Sir Mervyn King, the Governor of the Bank of England, this week called the current financial crisis “the most serious… since the 1930s, if ever”, in justification for a further £75 billion of “quantitative easing”. Since Sir Mervyn cited the chaos of the inter-war years, it seems appropriate to quote Winston Churchill: “Want of foresight, unwillingness to act when action would be simple and effective, lack of clear thinking, confusions of counsel, until the emergency comes, until self-preservation strikes its jarring gong – these are the features that constitute the endless repetition of history.”
We are at just such a moment again. Little more than two years ago, global leaders were happily congratulating themselves on having avoided the mistakes of the 1930s, thereby averting a depression. But now it appears that the difficulties of 2008 were but a foretaste of what was to come. With the European banking system again on the verge of collapse, there is a sense that politicians and economists are out of options, that governments and central banks are powerless before events. The best of the cavalry has been sent into battle, and it has come back in tatters. The fiscal armoury has been exhausted, the support offered by the boom in emerging markets such as China and India over the past two years seems to be on its last legs, and there is but the small rifle fire of the central bank printing presses left to defend us.

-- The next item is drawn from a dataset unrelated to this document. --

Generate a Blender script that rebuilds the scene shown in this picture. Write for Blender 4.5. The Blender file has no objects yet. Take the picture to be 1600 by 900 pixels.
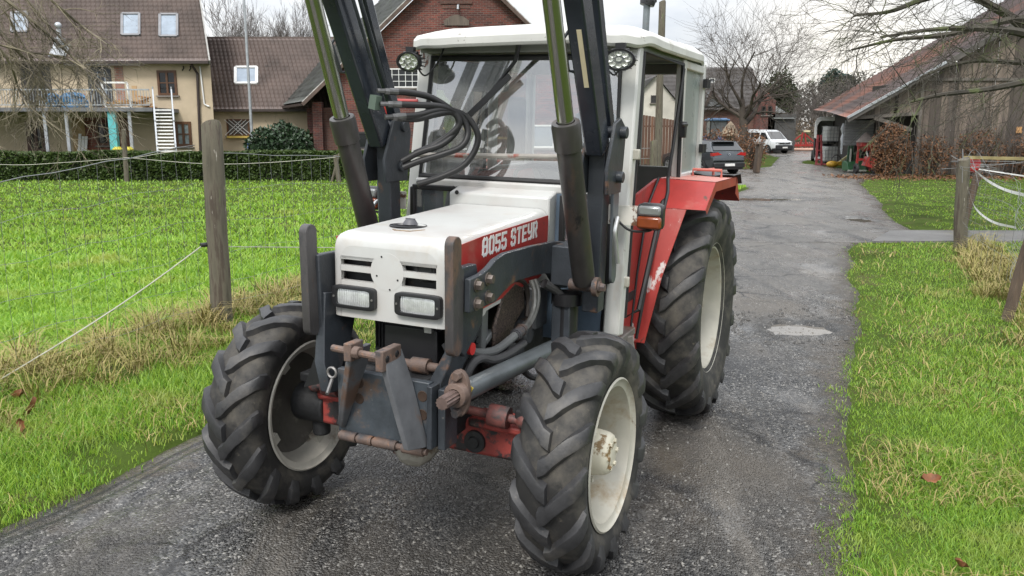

If it has been obvious for some time that we are caught up in an extreme financial crisis, the extent of its severity has acquired greater clarity in being described by the Governor of the Bank of England. Never before has the global financial system been so interlinked and integrated, which means that problems in one part of the world are capable of causing severe stress almost everywhere else. We once more face a perfect storm of cascading default, contracting credit and collapsing economic activity.
Yet, despite the parallels, the current situation need not end in the same catastrophe of economic, political and social meltdown as occurred in the 1930s. For most advanced economies, these outcomes are still avoidable. But escaping them is going to require leadership, nerve and collective resolve – things that have so far been in short supply.
The problem is not in Britain – which, despite the appalling legacy of debt left by the last government, is doing most of the right things – but in mainland Europe, where lack of foresight, unwillingness to act, confusion of counsel and lack of clear thinking are indeed everywhere to behold. We can but hope that self-preservation will eventually force governments into corrective action, but they are leaving it perilously late.